What Is An Interest Rate And How Does It Affect Your Loan?
How well do you understand interest rates? Learn the basics about interest rates, how they work, and how they affect your loans in this article.
Credit cards, student loans, mortgages, car loans, personal loans, and even allotment loans have interest rates. Do you know what interest rates are and can you tell if you’re getting a good interest rate? Read on to learn more about interest rates.
What Is Interest Rate?
An interest rate is the amount lenders charge for your use of their money. It is expressed as a percentage of the principal or the total amount you borrowed. The interest rate, thus, affects how much you pay in total. The higher the interest rate, the higher you pay for your loan.

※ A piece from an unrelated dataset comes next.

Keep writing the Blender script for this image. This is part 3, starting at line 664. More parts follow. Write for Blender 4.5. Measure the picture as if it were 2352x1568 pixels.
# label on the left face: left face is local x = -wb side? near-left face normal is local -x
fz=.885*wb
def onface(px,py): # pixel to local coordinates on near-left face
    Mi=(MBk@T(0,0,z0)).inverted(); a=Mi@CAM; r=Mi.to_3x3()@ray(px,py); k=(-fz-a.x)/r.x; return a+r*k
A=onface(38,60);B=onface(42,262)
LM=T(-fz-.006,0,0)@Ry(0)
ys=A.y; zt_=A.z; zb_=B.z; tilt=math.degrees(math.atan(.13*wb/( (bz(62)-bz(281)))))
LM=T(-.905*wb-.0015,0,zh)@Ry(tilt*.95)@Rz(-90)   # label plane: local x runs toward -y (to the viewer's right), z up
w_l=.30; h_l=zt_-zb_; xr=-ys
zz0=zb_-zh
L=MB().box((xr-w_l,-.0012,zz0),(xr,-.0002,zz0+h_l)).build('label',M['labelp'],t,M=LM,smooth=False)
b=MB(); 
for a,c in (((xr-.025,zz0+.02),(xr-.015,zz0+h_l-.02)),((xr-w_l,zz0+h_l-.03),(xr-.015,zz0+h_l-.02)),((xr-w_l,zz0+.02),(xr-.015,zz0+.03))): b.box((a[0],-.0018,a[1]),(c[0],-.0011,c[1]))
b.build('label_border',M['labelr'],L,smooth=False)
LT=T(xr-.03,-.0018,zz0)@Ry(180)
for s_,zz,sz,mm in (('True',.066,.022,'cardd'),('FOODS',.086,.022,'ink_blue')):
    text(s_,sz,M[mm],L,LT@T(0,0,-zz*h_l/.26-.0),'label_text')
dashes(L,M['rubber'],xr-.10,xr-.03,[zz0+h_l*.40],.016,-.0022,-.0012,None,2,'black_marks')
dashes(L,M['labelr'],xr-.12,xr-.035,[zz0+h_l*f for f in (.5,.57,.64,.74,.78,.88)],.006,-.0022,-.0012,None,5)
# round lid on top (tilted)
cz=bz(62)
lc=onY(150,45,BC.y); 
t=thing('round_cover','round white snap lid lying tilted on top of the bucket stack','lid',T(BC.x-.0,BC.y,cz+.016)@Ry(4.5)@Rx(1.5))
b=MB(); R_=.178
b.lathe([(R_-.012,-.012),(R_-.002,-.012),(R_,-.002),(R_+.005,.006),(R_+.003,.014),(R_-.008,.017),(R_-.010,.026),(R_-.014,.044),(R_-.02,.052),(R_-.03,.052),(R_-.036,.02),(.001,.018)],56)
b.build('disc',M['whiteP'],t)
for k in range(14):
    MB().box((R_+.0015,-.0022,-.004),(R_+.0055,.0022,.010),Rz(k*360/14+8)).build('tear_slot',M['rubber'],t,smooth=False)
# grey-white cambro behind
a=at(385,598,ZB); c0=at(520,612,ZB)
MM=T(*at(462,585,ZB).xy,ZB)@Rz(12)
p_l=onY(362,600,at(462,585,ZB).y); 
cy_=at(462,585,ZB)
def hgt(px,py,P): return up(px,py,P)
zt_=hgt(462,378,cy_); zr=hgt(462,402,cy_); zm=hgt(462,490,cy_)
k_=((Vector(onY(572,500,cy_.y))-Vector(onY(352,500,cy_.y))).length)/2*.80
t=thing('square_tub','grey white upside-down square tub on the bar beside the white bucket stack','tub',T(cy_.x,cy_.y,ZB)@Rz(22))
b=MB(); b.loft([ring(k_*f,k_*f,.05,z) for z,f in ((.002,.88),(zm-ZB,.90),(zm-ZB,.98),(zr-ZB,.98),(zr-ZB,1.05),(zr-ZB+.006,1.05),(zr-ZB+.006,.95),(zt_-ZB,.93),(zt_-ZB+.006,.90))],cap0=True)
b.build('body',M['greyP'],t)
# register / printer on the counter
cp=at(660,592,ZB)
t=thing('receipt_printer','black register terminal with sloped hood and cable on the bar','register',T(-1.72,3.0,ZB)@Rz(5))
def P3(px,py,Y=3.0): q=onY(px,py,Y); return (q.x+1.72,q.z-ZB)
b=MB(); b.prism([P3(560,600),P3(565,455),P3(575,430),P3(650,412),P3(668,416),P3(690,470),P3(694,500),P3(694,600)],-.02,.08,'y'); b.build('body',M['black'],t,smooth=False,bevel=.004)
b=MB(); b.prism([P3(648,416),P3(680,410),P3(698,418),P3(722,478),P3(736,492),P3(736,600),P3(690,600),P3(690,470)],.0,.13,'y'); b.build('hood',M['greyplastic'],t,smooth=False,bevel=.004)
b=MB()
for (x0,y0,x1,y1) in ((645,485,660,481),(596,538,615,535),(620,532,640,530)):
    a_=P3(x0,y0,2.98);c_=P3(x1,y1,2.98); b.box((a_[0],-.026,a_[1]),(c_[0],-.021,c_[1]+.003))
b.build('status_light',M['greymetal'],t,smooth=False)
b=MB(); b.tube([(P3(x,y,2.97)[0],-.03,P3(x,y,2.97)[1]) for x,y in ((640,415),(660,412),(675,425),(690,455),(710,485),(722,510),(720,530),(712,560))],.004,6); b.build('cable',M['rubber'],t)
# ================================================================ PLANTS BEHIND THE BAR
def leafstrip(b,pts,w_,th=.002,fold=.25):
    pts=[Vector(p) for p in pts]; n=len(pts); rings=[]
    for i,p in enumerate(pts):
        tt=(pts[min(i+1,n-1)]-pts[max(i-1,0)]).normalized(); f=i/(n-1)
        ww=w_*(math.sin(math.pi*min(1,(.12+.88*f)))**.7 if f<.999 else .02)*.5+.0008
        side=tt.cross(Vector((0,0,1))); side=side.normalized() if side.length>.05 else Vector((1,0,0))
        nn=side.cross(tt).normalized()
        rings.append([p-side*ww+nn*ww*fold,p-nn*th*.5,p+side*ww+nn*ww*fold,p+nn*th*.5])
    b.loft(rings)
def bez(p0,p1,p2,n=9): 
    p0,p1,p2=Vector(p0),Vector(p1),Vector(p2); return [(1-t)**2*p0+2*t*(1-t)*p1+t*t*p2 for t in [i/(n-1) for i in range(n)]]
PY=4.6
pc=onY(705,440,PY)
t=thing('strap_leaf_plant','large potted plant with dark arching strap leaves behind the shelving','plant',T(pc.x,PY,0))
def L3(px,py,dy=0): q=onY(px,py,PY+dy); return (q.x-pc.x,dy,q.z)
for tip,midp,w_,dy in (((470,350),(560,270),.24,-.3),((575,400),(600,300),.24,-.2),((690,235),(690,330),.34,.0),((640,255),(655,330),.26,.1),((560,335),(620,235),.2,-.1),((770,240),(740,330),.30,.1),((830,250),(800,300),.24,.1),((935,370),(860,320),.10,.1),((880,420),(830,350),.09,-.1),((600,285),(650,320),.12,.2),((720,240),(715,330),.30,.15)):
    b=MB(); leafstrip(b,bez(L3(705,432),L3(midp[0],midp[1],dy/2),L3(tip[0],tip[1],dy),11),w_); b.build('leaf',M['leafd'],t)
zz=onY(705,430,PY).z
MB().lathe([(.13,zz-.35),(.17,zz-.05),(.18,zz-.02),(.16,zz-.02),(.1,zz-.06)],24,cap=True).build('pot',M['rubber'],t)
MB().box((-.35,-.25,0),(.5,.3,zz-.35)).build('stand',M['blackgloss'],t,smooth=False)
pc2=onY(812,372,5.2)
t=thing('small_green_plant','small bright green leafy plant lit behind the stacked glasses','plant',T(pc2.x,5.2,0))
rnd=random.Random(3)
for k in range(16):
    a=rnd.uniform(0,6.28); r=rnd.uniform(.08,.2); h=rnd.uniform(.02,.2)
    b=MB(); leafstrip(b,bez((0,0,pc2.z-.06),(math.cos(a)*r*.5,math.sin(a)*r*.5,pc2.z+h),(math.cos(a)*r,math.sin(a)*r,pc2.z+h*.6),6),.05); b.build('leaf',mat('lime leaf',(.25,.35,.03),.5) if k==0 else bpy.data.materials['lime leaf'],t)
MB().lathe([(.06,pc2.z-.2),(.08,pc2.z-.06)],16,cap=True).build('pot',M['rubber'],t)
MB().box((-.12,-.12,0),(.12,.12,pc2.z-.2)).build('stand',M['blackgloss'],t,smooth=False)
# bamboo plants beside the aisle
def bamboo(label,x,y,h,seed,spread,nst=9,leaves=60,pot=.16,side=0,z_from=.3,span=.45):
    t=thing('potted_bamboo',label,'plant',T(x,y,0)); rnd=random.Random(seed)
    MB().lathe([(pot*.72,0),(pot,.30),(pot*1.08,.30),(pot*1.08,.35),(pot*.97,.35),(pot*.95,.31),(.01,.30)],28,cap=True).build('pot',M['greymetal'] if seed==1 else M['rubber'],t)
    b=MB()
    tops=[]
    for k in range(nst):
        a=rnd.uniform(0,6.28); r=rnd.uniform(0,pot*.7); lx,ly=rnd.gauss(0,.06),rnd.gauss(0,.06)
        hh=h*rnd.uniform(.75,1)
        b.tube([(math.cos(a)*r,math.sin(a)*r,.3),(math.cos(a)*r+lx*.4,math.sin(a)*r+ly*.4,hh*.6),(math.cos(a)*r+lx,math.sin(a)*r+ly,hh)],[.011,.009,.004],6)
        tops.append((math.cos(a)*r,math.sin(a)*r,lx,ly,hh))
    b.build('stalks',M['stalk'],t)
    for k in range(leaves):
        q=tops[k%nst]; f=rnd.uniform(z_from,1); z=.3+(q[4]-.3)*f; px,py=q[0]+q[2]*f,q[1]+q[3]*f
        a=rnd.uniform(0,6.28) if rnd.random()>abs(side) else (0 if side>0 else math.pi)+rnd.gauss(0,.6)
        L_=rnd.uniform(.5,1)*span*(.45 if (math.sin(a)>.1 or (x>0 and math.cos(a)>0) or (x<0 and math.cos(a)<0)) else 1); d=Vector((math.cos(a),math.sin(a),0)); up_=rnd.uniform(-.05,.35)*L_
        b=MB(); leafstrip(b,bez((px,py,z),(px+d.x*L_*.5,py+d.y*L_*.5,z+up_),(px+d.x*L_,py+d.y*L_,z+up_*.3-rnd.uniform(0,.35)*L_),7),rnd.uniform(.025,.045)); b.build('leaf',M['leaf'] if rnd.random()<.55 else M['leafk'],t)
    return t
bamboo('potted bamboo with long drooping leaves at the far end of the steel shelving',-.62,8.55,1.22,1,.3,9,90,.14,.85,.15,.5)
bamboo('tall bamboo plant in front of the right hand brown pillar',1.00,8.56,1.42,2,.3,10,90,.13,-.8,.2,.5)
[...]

One way to calculate your loan’s interest rate, multiply the principal by the interest rate and term of the loan, this may not be the total amount you pay because you also have to consider the APR.
Interest Rate VS APR
People often confuse interest rates and annual percentage rates (APR). While the interest is the amount lenders charge you for using their assets, the APR is the total costs for borrowing said money. This includes interest rates, finance charges, document fees, processing fees, and other such fees. Like interest rates, the APR is also expressed in percentages.
How Interest Rates Work?
Interest rates rise or dip depending on the economy. The Federal Reserve Bank, who sets the federal funds rate, has the power to raise or lower interest rates based on the needs of the economy. Lower interest rates are generally indicative of recessions since it encourages spending, therefore stimulating the economy.
Ultimately, it is the bank or the financial institution that decides the interest rate applied to your loan. Interest rates differ based on the type of loan you apply for, the amount of loan you need, and your credit score. Generally speaking, if a loan is considered high risk (such as if you have a bad credit score), financial institutions assign a higher interest rate, and vice versa.
Are You Getting A Good Interest Rate?
As you may already know, there is no one-size-fits-all in loans. Each loan is unique; so gauging whether you are being offered a high or low interest rate involves calculating how much you will be paying in total—that includes both the interest rates as well as the APR. You also should consider if the rates are fixed or variable.